__GIVEN REQUEST__. Copy each line below exactly and leave the pictures out.

__RAW DATA__.
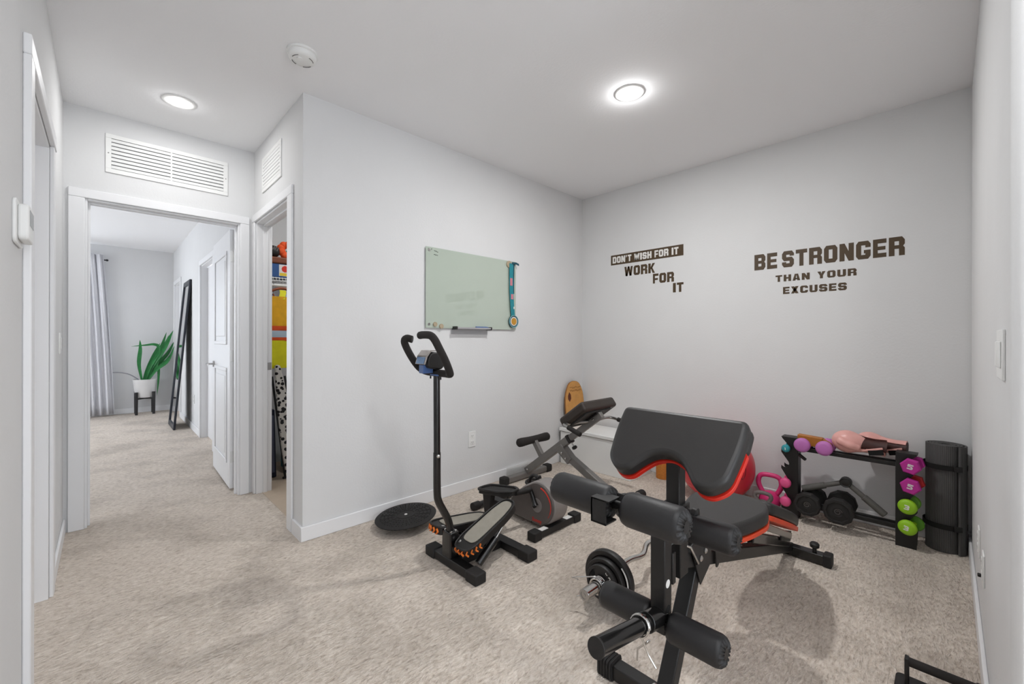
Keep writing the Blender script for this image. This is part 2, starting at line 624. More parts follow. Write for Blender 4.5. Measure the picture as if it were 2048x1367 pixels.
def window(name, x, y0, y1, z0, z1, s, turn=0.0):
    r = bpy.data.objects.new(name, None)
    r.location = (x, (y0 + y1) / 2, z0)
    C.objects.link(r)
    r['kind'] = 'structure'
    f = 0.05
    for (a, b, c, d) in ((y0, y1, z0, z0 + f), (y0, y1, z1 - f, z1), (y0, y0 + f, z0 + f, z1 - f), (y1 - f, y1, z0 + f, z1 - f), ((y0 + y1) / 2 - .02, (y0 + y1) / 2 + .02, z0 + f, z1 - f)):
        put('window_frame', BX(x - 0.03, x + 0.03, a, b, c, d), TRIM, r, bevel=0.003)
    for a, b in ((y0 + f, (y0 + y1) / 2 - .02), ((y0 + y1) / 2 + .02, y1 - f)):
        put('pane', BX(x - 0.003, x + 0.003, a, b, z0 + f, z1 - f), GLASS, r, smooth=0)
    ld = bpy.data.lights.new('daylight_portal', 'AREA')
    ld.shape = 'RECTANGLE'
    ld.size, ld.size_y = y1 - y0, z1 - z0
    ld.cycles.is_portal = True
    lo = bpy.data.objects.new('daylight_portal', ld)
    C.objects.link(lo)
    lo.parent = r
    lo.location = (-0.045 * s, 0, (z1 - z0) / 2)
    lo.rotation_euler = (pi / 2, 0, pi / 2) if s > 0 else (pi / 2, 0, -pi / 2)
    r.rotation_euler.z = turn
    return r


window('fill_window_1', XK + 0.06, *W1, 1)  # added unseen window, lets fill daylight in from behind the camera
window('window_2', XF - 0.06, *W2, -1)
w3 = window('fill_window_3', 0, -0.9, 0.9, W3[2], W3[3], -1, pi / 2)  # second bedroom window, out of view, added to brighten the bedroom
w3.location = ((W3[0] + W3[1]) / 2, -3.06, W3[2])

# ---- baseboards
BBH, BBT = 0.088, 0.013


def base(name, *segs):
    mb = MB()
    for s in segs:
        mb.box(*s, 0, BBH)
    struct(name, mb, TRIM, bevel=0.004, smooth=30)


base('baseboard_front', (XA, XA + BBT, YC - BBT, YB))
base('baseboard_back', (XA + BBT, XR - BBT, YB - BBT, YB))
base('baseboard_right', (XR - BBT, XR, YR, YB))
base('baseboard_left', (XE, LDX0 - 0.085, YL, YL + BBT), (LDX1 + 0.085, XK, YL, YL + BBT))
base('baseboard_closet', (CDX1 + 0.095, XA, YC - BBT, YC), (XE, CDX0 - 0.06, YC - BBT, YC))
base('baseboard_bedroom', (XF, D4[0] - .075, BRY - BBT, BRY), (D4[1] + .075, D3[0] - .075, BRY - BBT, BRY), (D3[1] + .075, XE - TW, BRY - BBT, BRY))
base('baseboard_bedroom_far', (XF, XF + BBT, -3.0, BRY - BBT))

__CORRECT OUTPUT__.
Keep writing the Blender script for this image. This is part 2, starting at line 624. More parts follow. Write for Blender 4.5. Measure the picture as if it were 2048x1367 pixels.
def window(name, x, y0, y1, z0, z1, s, turn=0.0):
    r = bpy.data.objects.new(name, None)
    r.location = (x, (y0 + y1) / 2, z0)
    C.objects.link(r)
    r['kind'] = 'structure'
    f = 0.05
    for (a, b, c, d) in ((y0, y1, z0, z0 + f), (y0, y1, z1 - f, z1), (y0, y0 + f, z0 + f, z1 - f), (y1 - f, y1, z0 + f, z1 - f), ((y0 + y1) / 2 - .02, (y0 + y1) / 2 + .02, z0 + f, z1 - f)):
        put('window_frame', BX(x - 0.03, x + 0.03, a, b, c, d), TRIM, r, bevel=0.003)
    for a, b in ((y0 + f, (y0 + y1) / 2 - .02), ((y0 + y1) / 2 + .02, y1 - f)):
        put('pane', BX(x - 0.003, x + 0.003, a, b, z0 + f, z1 - f), GLASS, r, smooth=0)
    ld = bpy.data.lights.new('daylight_portal', 'AREA')
    ld.shape = 'RECTANGLE'
    ld.size, ld.size_y = y1 - y0, z1 - z0
    ld.cycles.is_portal = True
    lo = bpy.data.objects.new('daylight_portal', ld)
    C.objects.link(lo)
    lo.parent = r
    lo.location = (-0.045 * s, 0, (z1 - z0) / 2)
    lo.rotation_euler = (pi / 2, 0, pi / 2) if s > 0 else (pi / 2, 0, -pi / 2)
    r.rotation_euler.z = turn
    return r


window('fill_window_1', XK + 0.06, *W1, 1)  # added unseen window, lets fill daylight in from behind the camera
window('window_2', XF - 0.06, *W2, -1)
w3 = window('fill_window_3', 0, -0.9, 0.9, W3[2], W3[3], -1, pi / 2)  # second bedroom window, out of view, added to brighten the bedroom
w3.location = ((W3[0] + W3[1]) / 2, -3.06, W3[2])

# ---- baseboards
BBH, BBT = 0.088, 0.013


def base(name, *segs):
    mb = MB()
    for s in segs:
        mb.box(*s, 0, BBH)
    struct(name, mb, TRIM, bevel=0.004, smooth=30)


base('baseboard_front', (XA, XA + BBT, YC - BBT, YB))
base('baseboard_back', (XA + BBT, XR - BBT, YB - BBT, YB))
base('baseboard_right', (XR - BBT, XR, YR, YB))
base('baseboard_left', (XE, LDX0 - 0.085, YL, YL + BBT), (LDX1 + 0.085, XK, YL, YL + BBT))
base('baseboard_closet', (CDX1 + 0.095, XA, YC - BBT, YC), (XE, CDX0 - 0.06, YC - BBT, YC))
base('baseboard_bedroom', (XF, D4[0] - .075, BRY - BBT, BRY), (D4[1] + .075, D3[0] - .075, BRY - BBT, BRY), (D3[1] + .075, XE - TW, BRY - BBT, BRY))
base('baseboard_bedroom_far', (XF, XF + BBT, -3.0, BRY - BBT))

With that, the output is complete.